No dejará de haber expresiones artísticas sobre los principales temas humanos, que encabezan el amor y el desamor porque como se dijo antes, son tan complejos como la propia especie de su creador. En tanto ficción tiene cierta carga real, al menos hasta cierto nivel. Entiendo ambas partes en Happy endings porque en algún momento tuve mi rosto en uno y otro marco de la imagen. Hasta este momento comprendo que, por un lado, la comunicación, especialmente el autoconocimiento, son indispensables para saber qué querer con uno mismo y con el otro; por otro lado, sucede algo similar: uno debe tener en cuenta que hay también límites propios. No es fácil, lo sé de primera mano y me queda más claro después de esta obra de Jessica J. Díaz. Aprovecho para disculparme por los inconvenientes con quienes compartí la misma imagen; sin embargo, esto no cambia el estado actual de las cosas, no todo puede ser igual de fantástico que la primera secuela de Shrek o Terminator. Hasta la vista; lo que fue, fue.

Bibliografía

Díaz, Jessica J. (2018) Happy endings. Matadero Editorial.

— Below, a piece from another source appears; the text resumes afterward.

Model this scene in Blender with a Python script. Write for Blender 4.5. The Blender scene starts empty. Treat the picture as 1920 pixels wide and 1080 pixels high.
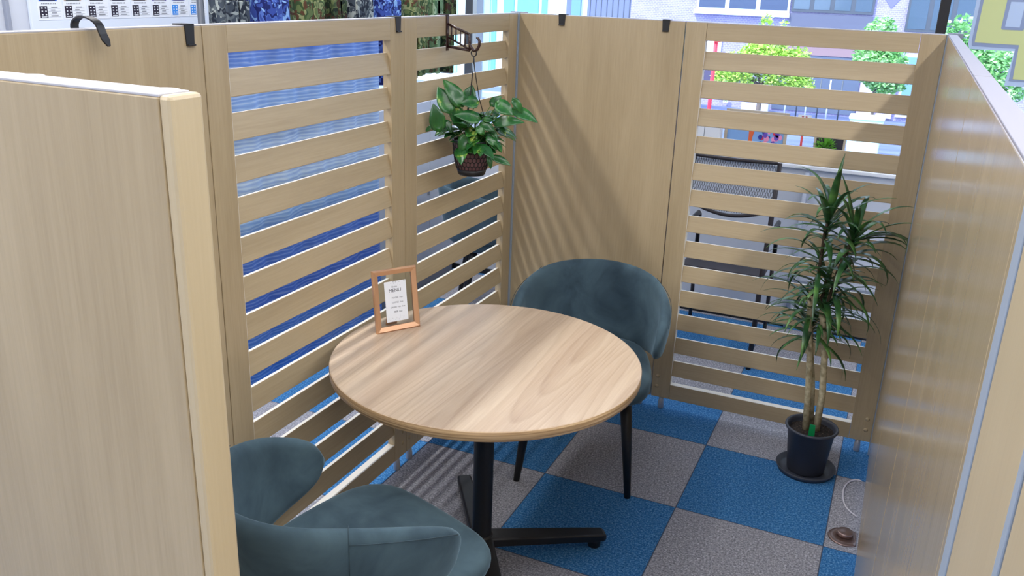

Cave, Nick. (2009). Sobre la canción de amor. Diario de Poesía. 22(78).  https://ahira.com.ar/ejemplares/diario-de-poesia-n-78/

[1] Creación del compositor catalán Augusto Algueró Dasca (1934-2011), que fuera interpretada primero por la actriz y cantante Marisol y años más tarde por Jhonny Laboriel, Monna Bell, entre otros.